Und ich sagte zu ihm: „Wir haben seit einer Viertelstunde geschlossen. Es tut mir leid, wir müssen heute alle pünktlich weg. Ihr Brot geht an den Bäcker zurück, ich wünsche Ihnen ein schönes Wochenende.“ Sprach’s und schloss die Türe.

Wieder klingelte es an der Türe, nochmal öffnete ich, und er meinte: „Ich werde mich beschweren, wie ist ihr Name.“ Stolz sage ich ihm meinen Nachnamen und auch, dass mein Chef ab Mittwoch wieder im Geschäft ist. Dann zog der Rentner vor sich hin schimpfend von Dannen.

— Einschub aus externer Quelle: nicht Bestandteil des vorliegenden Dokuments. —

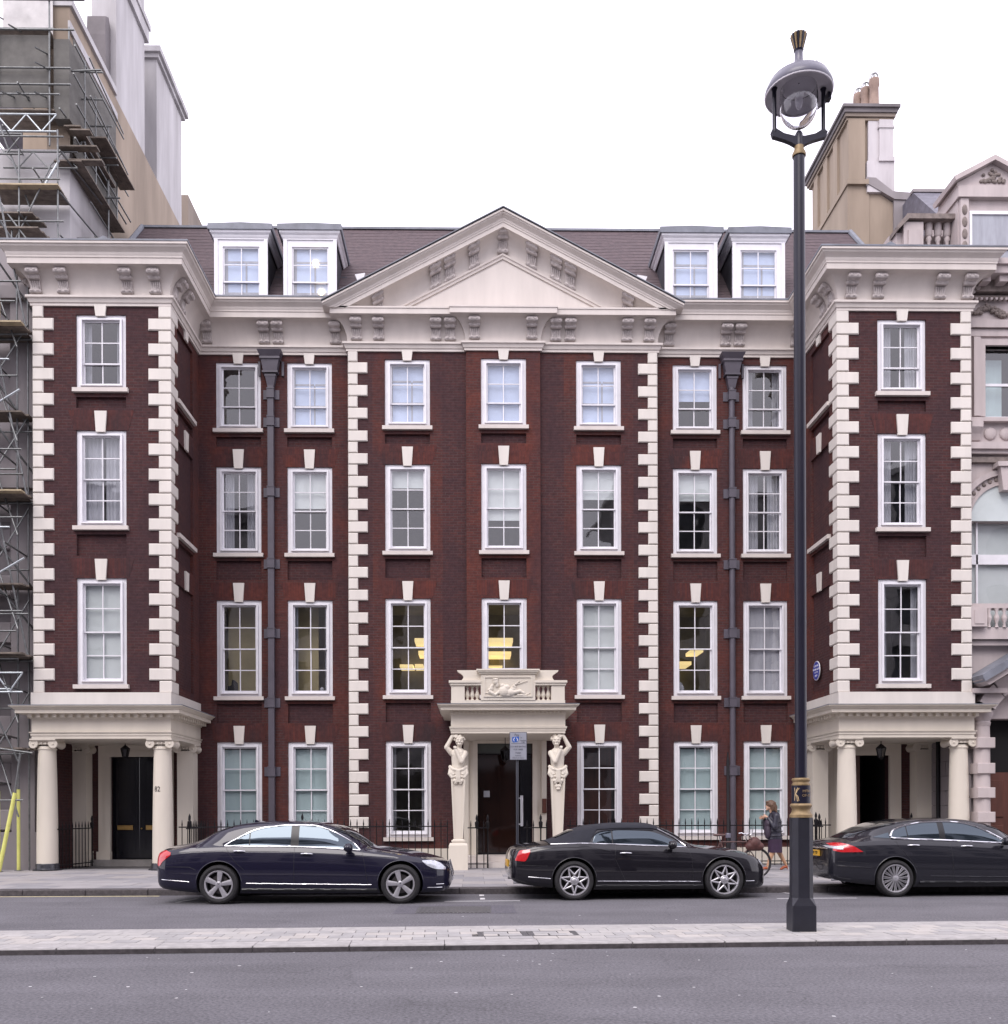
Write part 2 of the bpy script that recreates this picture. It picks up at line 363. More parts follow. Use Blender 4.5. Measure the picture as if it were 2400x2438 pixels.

Ich war zweigeteilt, auf der einen Seite war es wichtig für mich, das einmal erledigt zu haben, auf der anderen Seite hatte ich Angst, dass ich Ärger bekommen würde.

Ich schrieb am Wochenende eine Nachricht an meinen Chef, die ich ihm am Dienstagabend auf den Schreibtisch legte. Er sollte wissen, was auf ihn zukommen würde, ein ärgerlicher Rentner.

Da es im Dorf ein paar Cafés mit Bäckereien gab, die auch am Wochenende offen hatten, würde der Rentner nicht verhungern, sicherlich nicht.

Ich hatte am Mittwoch frei, erst wieder am Donnerstag sah ich dann meinen Chef. Natürlich war der Rentner da gewesen und hatte sich bitterlich über mich beschwert. Aber mein Chef kannte mich, und er stand hinter mir, auch wenn er das nicht öffentlich zugeben durfte. So hatte er zu dem Rentner gesagt, dass ich in dieser Zeit die Verantwortliche gewesen bin und das, was ich mache, nicht in seinem Bereich liegt. Er würde mich natürlich auf mein Fehlverhalten ansprechen. Zu mir aber sagte er: „Mach ein geknicktes Gesicht und entschuldige dich. Fertig!“

 Ab diesen Zeitpunkt war der Rentner zum Brotkaufen wieder vor 13 Uhr da. Alle Mitarbeiter freuten sich mit mir und klopften mir auf die Schulter.